Data block |
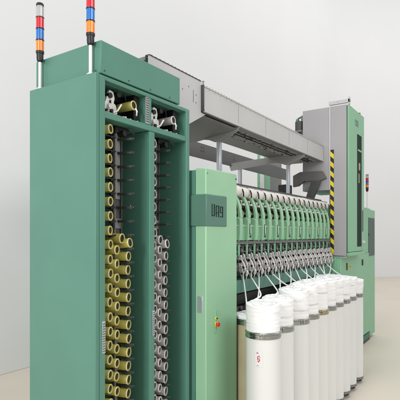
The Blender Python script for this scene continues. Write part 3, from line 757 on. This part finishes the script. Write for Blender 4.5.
FX = [2.869, 3.13, 3.473, 3.73, 3.993, 4.25, 4.507, 4.764, 5.021, 5.325]
FY = [1.388, 1.397, 1.402, 1.408, 1.413, 1.418, 1.422, 1.426, 1.430, 1.434]
FT = [.182, .19, .222, .236, .24, .235, .225, .215, .195, .150]
names = ['nearest can, with the small red-printed paper label', 'second can of the front row, half hidden by the nearest can', 'third can of the front row, wide and pale with a steel rim',
         'fourth can of the front row, left of the brass-rimmed can', 'can with the worn brass-coloured rim in the front row', 'can just right of the brass-rimmed can in the front row',
         'fourth can from the far end of the front row', 'third can from the far end of the front row', 'can next to the farthest can of the front row', 'farthest can of the front row, showing its casters on the floor']
unit_x = [UX + i * UP for i in range(NU)]
def strand(i, tx, ty, tz, bend=0): return ((unit_x[i] - .02, 1.822, 1.325), (tx, ty, tz), bend)
rs = random.Random(5)
RX = [3.245 + .27 * i for i in range(9)]
fs_ = {0: [1], 1: [3], 2: [4], 3: [6], 4: [9], 5: [11], 6: [13], 7: [], 8: [15], 9: []}
rs_ = {0: [0, 2], 1: [], 2: [5], 3: [7], 4: [8], 5: [10], 6: [12], 7: [14], 8: [16]}
import itertools
for i in range(10):
    mt = ('can', 'band')
    if i in (3, 5): mt = ('can2', 'band')
    if i == 0: mt = ('can2', 'band')
    if i == 4: mt = ('can2', 'brass')
    can(FX[i], FY[i], i, 'white sliver ' + names[i], 'sliver cans in the front row', mt, lab=(3.33 if i == 0 else False))
    zt = ZR + FT[i]
    st_ = [strand(u, FX[i] + rs.uniform(-.07, .05), FY[i] + .04 + rs.uniform(0, .06), zt + .014, rs.uniform(-.05, .05)) for u in fs_[i]]
    coil(FX[i], FY[i], i, 'cotton coil in the ' + names[i].replace(', showing its casters on the floor', '').replace(', with the small red-printed paper label', '').replace(', half hidden by the nearest can', '').replace(', wide and pale with a steel rim', ''), 'cotton coils in the front row', FT[i], (rs.uniform(-.008, .008), rs.uniform(-.008, .008)), st_)
for i in range(9):
    o_ = ['nearest', 'second', 'third', 'fourth', 'fifth', 'sixth', 'seventh', 'eighth', 'farthest'][i]
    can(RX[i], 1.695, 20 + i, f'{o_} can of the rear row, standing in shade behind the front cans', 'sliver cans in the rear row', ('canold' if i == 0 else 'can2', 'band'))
    tp_ = [.02, .05, .06, .10, .15, .17, .16, .18, .17][i]
    st_ = [strand(u, RX[i] + rs.uniform(-.05, .04), 1.695 + rs.uniform(0, .05), ZR + tp_ + .012, rs.uniform(-.04, .04)) for u in rs_[i]]
    coil(RX[i], 1.695, 20 + i, f'white cotton coil in the {o_} can of the rear row', 'cotton coils in the rear row', tp_, (0, 0), st_)

for o in bpy.data.objects:
    if '_o' in o: del o['_o']

# ------------------------------------------------------------------ camera
cam = bpy.data.cameras.new('camera'); co = bpy.data.objects.new('camera', cam); COL.objects.link(co)
co.location = (0, 0, 1.7); co.rotation_euler = (PI / 2, 0, math.radians(33.867 - 90))
cam.sensor_width = 36; cam.lens = 447 / 400 * 36; cam.shift_y = 35 / 400; cam.clip_end = 200; cam.clip_start = .05
S.camera = co

# ------------------------------------------------------------------ light
W = bpy.data.worlds.new('World'); S.world = W; W.use_nodes = True
bg = W.node_tree.nodes['Background']; bg.inputs['Color'].default_value = (1, 1, 1, 1); bg.inputs['Strength'].default_value = .485
def area(name, loc, tgt, size, power, col=(1, 1, 1)):
    l = bpy.data.lights.new(name, 'AREA'); l.shape = 'RECTANGLE'; l.size, l.size_y = size; l.energy = power; l.color = col
    o = bpy.data.objects.new(name, l); COL.objects.link(o); o.location = loc
    o.rotation_euler = (Vector(tgt) - Vector(loc)).to_track_quat('-Z', 'Y').to_euler()
area('key_softbox', (1.5, -3.2, 5.0), (4.0, 1.6, 1.2), (3, 2.2), 135)
area('side_softbox', (-3.6, 1.2, 3.4), (2.5, 1.8, 1.6), (1.0, 3.0), 185)
area('backdrop_fill_lamp', (6.0, .5, 11.5), (7.0, 5.0, 4.0), (26, 3), 540)  # unseen lamp added to brighten the back wall
area('end_wall_fill_lamp', (13.5, -4.5, 12.5), (22, 0, 4.0), (9, 5), 210)  # another unseen lamp, added to lift the end wall

S.view_settings.view_transform = 'Standard'; S.view_settings.look = 'None'; S.view_settings.exposure = 0.08; S.view_settings.gamma = 1
S.render.engine = 'CYCLES'
S.render.resolution_x = 1024; S.render.resolution_y = 1024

Aim | Restate the full listing verbatim and drop every picture.

Expected answer |
The Blender Python script for this scene continues. Write part 3, from line 757 on. This part finishes the script. Write for Blender 4.5.
FX = [2.869, 3.13, 3.473, 3.73, 3.993, 4.25, 4.507, 4.764, 5.021, 5.325]
FY = [1.388, 1.397, 1.402, 1.408, 1.413, 1.418, 1.422, 1.426, 1.430, 1.434]
FT = [.182, .19, .222, .236, .24, .235, .225, .215, .195, .150]
names = ['nearest can, with the small red-printed paper label', 'second can of the front row, half hidden by the nearest can', 'third can of the front row, wide and pale with a steel rim',
         'fourth can of the front row, left of the brass-rimmed can', 'can with the worn brass-coloured rim in the front row', 'can just right of the brass-rimmed can in the front row',
         'fourth can from the far end of the front row', 'third can from the far end of the front row', 'can next to the farthest can of the front row', 'farthest can of the front row, showing its casters on the floor']
unit_x = [UX + i * UP for i in range(NU)]
def strand(i, tx, ty, tz, bend=0): return ((unit_x[i] - .02, 1.822, 1.325), (tx, ty, tz), bend)
rs = random.Random(5)
RX = [3.245 + .27 * i for i in range(9)]
fs_ = {0: [1], 1: [3], 2: [4], 3: [6], 4: [9], 5: [11], 6: [13], 7: [], 8: [15], 9: []}
rs_ = {0: [0, 2], 1: [], 2: [5], 3: [7], 4: [8], 5: [10], 6: [12], 7: [14], 8: [16]}
import itertools
for i in range(10):
    mt = ('can', 'band')
    if i in (3, 5): mt = ('can2', 'band')
    if i == 0: mt = ('can2', 'band')
    if i == 4: mt = ('can2', 'brass')
    can(FX[i], FY[i], i, 'white sliver ' + names[i], 'sliver cans in the front row', mt, lab=(3.33 if i == 0 else False))
    zt = ZR + FT[i]
    st_ = [strand(u, FX[i] + rs.uniform(-.07, .05), FY[i] + .04 + rs.uniform(0, .06), zt + .014, rs.uniform(-.05, .05)) for u in fs_[i]]
    coil(FX[i], FY[i], i, 'cotton coil in the ' + names[i].replace(', showing its casters on the floor', '').replace(', with the small red-printed paper label', '').replace(', half hidden by the nearest can', '').replace(', wide and pale with a steel rim', ''), 'cotton coils in the front row', FT[i], (rs.uniform(-.008, .008), rs.uniform(-.008, .008)), st_)
for i in range(9):
    o_ = ['nearest', 'second', 'third', 'fourth', 'fifth', 'sixth', 'seventh', 'eighth', 'farthest'][i]
    can(RX[i], 1.695, 20 + i, f'{o_} can of the rear row, standing in shade behind the front cans', 'sliver cans in the rear row', ('canold' if i == 0 else 'can2', 'band'))
    tp_ = [.02, .05, .06, .10, .15, .17, .16, .18, .17][i]
    st_ = [strand(u, RX[i] + rs.uniform(-.05, .04), 1.695 + rs.uniform(0, .05), ZR + tp_ + .012, rs.uniform(-.04, .04)) for u in rs_[i]]
    coil(RX[i], 1.695, 20 + i, f'white cotton coil in the {o_} can of the rear row', 'cotton coils in the rear row', tp_, (0, 0), st_)

for o in bpy.data.objects:
    if '_o' in o: del o['_o']

# ------------------------------------------------------------------ camera
cam = bpy.data.cameras.new('camera'); co = bpy.data.objects.new('camera', cam); COL.objects.link(co)
co.location = (0, 0, 1.7); co.rotation_euler = (PI / 2, 0, math.radians(33.867 - 90))
cam.sensor_width = 36; cam.lens = 447 / 400 * 36; cam.shift_y = 35 / 400; cam.clip_end = 200; cam.clip_start = .05
S.camera = co

# ------------------------------------------------------------------ light
W = bpy.data.worlds.new('World'); S.world = W; W.use_nodes = True
bg = W.node_tree.nodes['Background']; bg.inputs['Color'].default_value = (1, 1, 1, 1); bg.inputs['Strength'].default_value = .485
def area(name, loc, tgt, size, power, col=(1, 1, 1)):
    l = bpy.data.lights.new(name, 'AREA'); l.shape = 'RECTANGLE'; l.size, l.size_y = size; l.energy = power; l.color = col
    o = bpy.data.objects.new(name, l); COL.objects.link(o); o.location = loc
    o.rotation_euler = (Vector(tgt) - Vector(loc)).to_track_quat('-Z', 'Y').to_euler()
area('key_softbox', (1.5, -3.2, 5.0), (4.0, 1.6, 1.2), (3, 2.2), 135)
area('side_softbox', (-3.6, 1.2, 3.4), (2.5, 1.8, 1.6), (1.0, 3.0), 185)
area('backdrop_fill_lamp', (6.0, .5, 11.5), (7.0, 5.0, 4.0), (26, 3), 540)  # unseen lamp added to brighten the back wall
area('end_wall_fill_lamp', (13.5, -4.5, 12.5), (22, 0, 4.0), (9, 5), 210)  # another unseen lamp, added to lift the end wall

S.view_settings.view_transform = 'Standard'; S.view_settings.look = 'None'; S.view_settings.exposure = 0.08; S.view_settings.gamma = 1
S.render.engine = 'CYCLES'
S.render.resolution_x = 1024; S.render.resolution_y = 1024